▶ _EXERCISE MATERIAL_
###
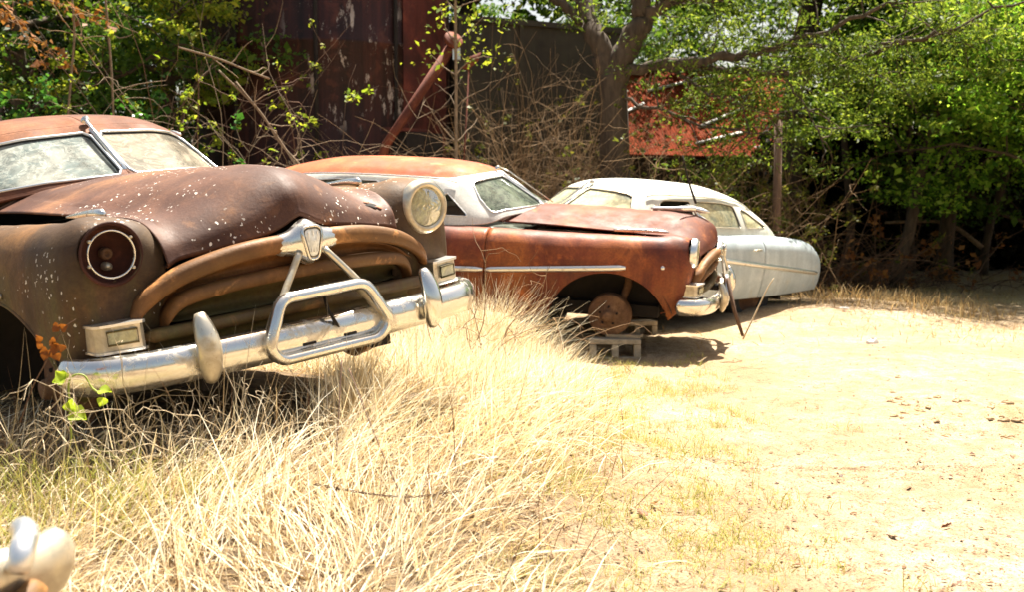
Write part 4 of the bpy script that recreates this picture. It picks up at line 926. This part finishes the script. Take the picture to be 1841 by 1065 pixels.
# ------------------------------------------------------------------ woods
WG = 'trees of the surrounding woods'
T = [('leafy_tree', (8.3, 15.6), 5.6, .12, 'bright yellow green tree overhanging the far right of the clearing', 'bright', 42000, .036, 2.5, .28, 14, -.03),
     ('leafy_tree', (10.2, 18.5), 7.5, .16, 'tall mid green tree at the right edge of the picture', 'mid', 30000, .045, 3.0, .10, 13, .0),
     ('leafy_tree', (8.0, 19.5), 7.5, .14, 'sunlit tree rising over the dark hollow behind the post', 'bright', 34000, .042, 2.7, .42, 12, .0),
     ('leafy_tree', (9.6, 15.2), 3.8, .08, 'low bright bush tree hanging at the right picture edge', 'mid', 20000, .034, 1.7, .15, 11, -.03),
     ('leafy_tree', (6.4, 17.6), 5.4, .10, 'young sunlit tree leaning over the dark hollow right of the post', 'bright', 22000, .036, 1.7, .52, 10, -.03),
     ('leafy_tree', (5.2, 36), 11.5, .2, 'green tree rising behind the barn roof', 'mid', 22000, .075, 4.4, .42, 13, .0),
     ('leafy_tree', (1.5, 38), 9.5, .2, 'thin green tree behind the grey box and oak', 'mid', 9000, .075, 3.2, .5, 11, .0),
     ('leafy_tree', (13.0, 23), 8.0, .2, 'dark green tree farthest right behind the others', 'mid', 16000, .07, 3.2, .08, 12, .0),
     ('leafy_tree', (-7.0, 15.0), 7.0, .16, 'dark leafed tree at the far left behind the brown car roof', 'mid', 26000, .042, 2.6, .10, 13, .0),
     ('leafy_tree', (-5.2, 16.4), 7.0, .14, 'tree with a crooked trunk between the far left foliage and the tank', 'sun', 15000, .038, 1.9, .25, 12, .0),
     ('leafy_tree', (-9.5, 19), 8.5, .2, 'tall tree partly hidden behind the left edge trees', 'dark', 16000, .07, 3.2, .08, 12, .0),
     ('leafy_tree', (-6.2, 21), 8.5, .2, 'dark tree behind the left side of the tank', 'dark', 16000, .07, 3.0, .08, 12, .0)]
for nm, b_, h, r, lb, lf, nl, ls, spd, c0, nb, dr in T:
    tree(nm, b_, h, r, lb, LF[lf], nl, ls, spd, c0, nb=nb, group=WG, droop=dr)
# tall shade trees that roof over the tank, the box and the hollow on the right
for b_, h, spd, lb in (((-.6, 22.5), 12, 4.6, 'tall shade tree behind the tank and grey box'), ((-5.0, 25), 12, 4.6, 'tall shade tree behind the left of the tank'), ((9.8, 24.5), 11.5, 4.4, 'tall shade tree behind the dark hollow'), ((12.5, 28), 12, 4.6, 'tall shade tree at the back right'), ((5.4, 21.5), 12.5, 4.2, 'tall shade tree right behind the post'), ((11.2, 20.5), 12.5, 4.2, 'tall shade tree over the right end of the hollow')):
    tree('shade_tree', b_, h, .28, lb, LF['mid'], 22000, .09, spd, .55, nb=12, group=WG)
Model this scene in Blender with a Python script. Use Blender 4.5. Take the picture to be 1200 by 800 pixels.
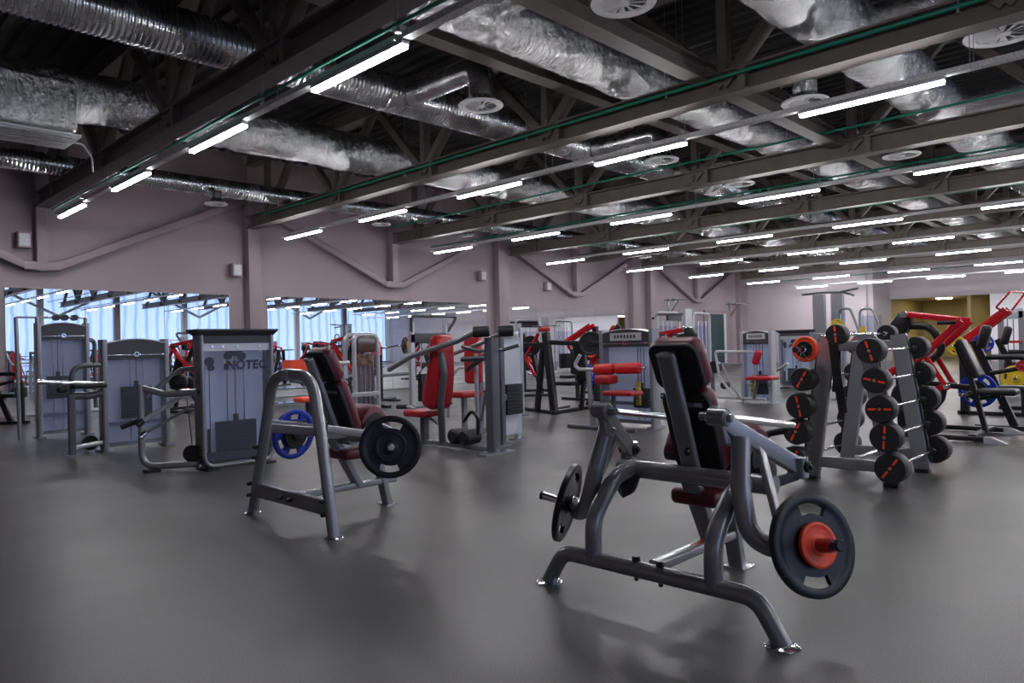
###
▶ _DIRECTIONS FOR THIS TASK_
Restate the entire listing word for word, excluding pictures.

▶ _EXERCISE SOLUTION_
Write part 4 of the bpy script that recreates this picture. It picks up at line 926. This part finishes the script. Take the picture to be 1841 by 1065 pixels.
# ------------------------------------------------------------------ woods
WG = 'trees of the surrounding woods'
T = [('leafy_tree', (8.3, 15.6), 5.6, .12, 'bright yellow green tree overhanging the far right of the clearing', 'bright', 42000, .036, 2.5, .28, 14, -.03),
     ('leafy_tree', (10.2, 18.5), 7.5, .16, 'tall mid green tree at the right edge of the picture', 'mid', 30000, .045, 3.0, .10, 13, .0),
     ('leafy_tree', (8.0, 19.5), 7.5, .14, 'sunlit tree rising over the dark hollow behind the post', 'bright', 34000, .042, 2.7, .42, 12, .0),
     ('leafy_tree', (9.6, 15.2), 3.8, .08, 'low bright bush tree hanging at the right picture edge', 'mid', 20000, .034, 1.7, .15, 11, -.03),
     ('leafy_tree', (6.4, 17.6), 5.4, .10, 'young sunlit tree leaning over the dark hollow right of the post', 'bright', 22000, .036, 1.7, .52, 10, -.03),
     ('leafy_tree', (5.2, 36), 11.5, .2, 'green tree rising behind the barn roof', 'mid', 22000, .075, 4.4, .42, 13, .0),
     ('leafy_tree', (1.5, 38), 9.5, .2, 'thin green tree behind the grey box and oak', 'mid', 9000, .075, 3.2, .5, 11, .0),
     ('leafy_tree', (13.0, 23), 8.0, .2, 'dark green tree farthest right behind the others', 'mid', 16000, .07, 3.2, .08, 12, .0),
     ('leafy_tree', (-7.0, 15.0), 7.0, .16, 'dark leafed tree at the far left behind the brown car roof', 'mid', 26000, .042, 2.6, .10, 13, .0),
     ('leafy_tree', (-5.2, 16.4), 7.0, .14, 'tree with a crooked trunk between the far left foliage and the tank', 'sun', 15000, .038, 1.9, .25, 12, .0),
     ('leafy_tree', (-9.5, 19), 8.5, .2, 'tall tree partly hidden behind the left edge trees', 'dark', 16000, .07, 3.2, .08, 12, .0),
     ('leafy_tree', (-6.2, 21), 8.5, .2, 'dark tree behind the left side of the tank', 'dark', 16000, .07, 3.0, .08, 12, .0)]
for nm, b_, h, r, lb, lf, nl, ls, spd, c0, nb, dr in T:
    tree(nm, b_, h, r, lb, LF[lf], nl, ls, spd, c0, nb=nb, group=WG, droop=dr)
# tall shade trees that roof over the tank, the box and the hollow on the right
for b_, h, spd, lb in (((-.6, 22.5), 12, 4.6, 'tall shade tree behind the tank and grey box'), ((-5.0, 25), 12, 4.6, 'tall shade tree behind the left of the tank'), ((9.8, 24.5), 11.5, 4.4, 'tall shade tree behind the dark hollow'), ((12.5, 28), 12, 4.6, 'tall shade tree at the back right'), ((5.4, 21.5), 12.5, 4.2, 'tall shade tree right behind the post'), ((11.2, 20.5), 12.5, 4.2, 'tall shade tree over the right end of the hollow')):
    tree('shade_tree', b_, h, .28, lb, LF['mid'], 22000, .09, spd, .55, nb=12, group=WG)
Model this scene in Blender with a Python script. Use Blender 4.5. Take the picture to be 1200 by 800 pixels.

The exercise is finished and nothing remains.